Even during prosperous economic times, a business may fall behind with debts. If I had to describe an anatomy of small business path to litigation it occurs something like this:
  1. 1/3 of accounts payable are overdue by more than 90 days
  2. Debt payments skipped to meet payroll
  3. Collection letters from suppliers
There are a myriad of reasons why businesses fall into this track. Some of these reasons can be personal. Some we can attribute to unforeseen circumstances. Sometimes it may be the fault of a customer or a supplier. I remember a conversation with a paving company that was being sued by its supplier. The owner mentioned that this supplier almost put him out of business. The supplier's product did not perform as advertised and the business owner was involved in significant remediation work.

If I had to identify managerial reasons that affect cash flow, I can point to a couple of factors. I believe the market tells you what it needs but you have to ask and listen. I find the story behind Zappos, the online shoe retailer, fascinating. The founders had an idea to sell shoes over the internet but the voice of the market had not spoken to them. To get the market to speak, they threw up an online store with shoe images (ask) and gauged the response (listen).
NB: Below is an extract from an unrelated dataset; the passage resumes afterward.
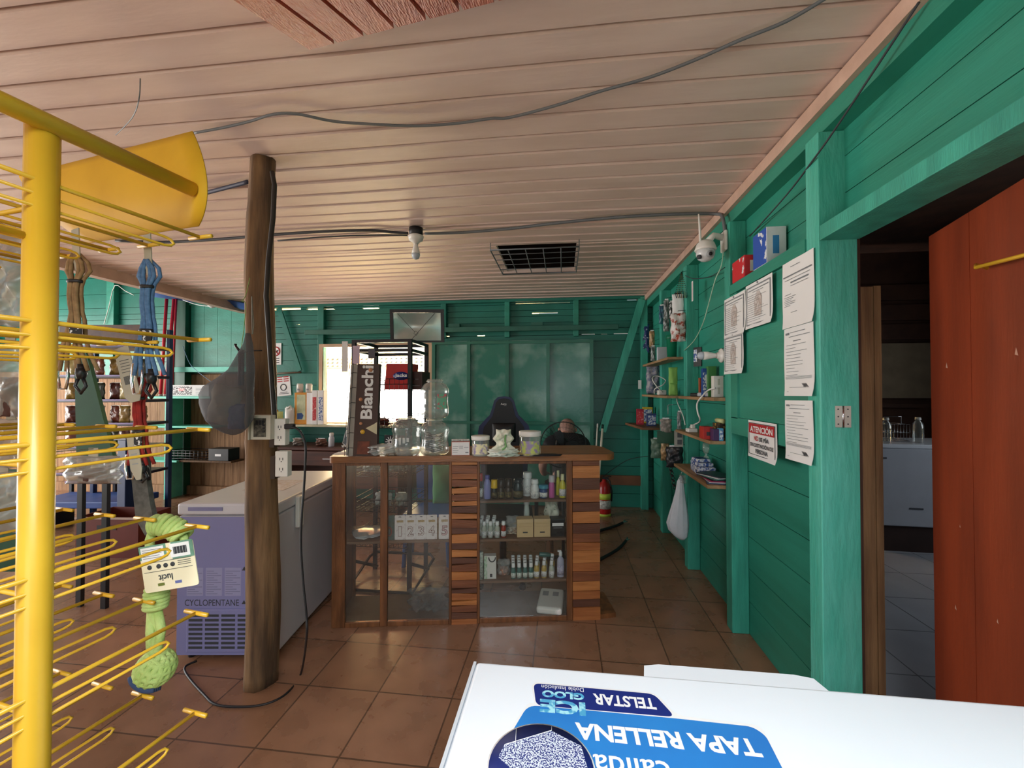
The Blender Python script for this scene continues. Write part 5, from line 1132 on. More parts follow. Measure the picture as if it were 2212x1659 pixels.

Their initial fulfillment came from purchasing just-in-time inventory at retail prices. Granted, this was not profitable but they knew shoe sales on the internet garnered interest. The interest in online shoe sales on its own did not imply a successful business.

The business also has to define and articulate its value proposition. The first time I shopped at Zappos, I noticed I could get a variety of shoes in size 14. The largest size I usually found in most bricks and mortar stores was 13. It was easy to navigate Perhaps more importantly a customer could try the shoes in their home and return them without charge if they were not satisfactory. In other words, Zappos created the in store experience without having to venture to the mall. I have no doubt that Zappos spent much time listening after they constructed their web site.

Not many small business ventures develop into a Zappos. Businesses such as restaurants and retail stores experience high failure rates. While I certainly see those types of business experiencing litigation or tax issues, there is another industry that recently captured my attention. Small trucking firms that lease their vehicles are experiencing a noticeable amount of litigation. I'm not certain if there is a broader economic implication though the movement of goods is obviously central to our economy.

Small business failures don't make the nightly news. At a minimum, small business comprises some of the pistons of the economy's engine. We should root for the small entrepreneur. Remember that big companies were once little companies.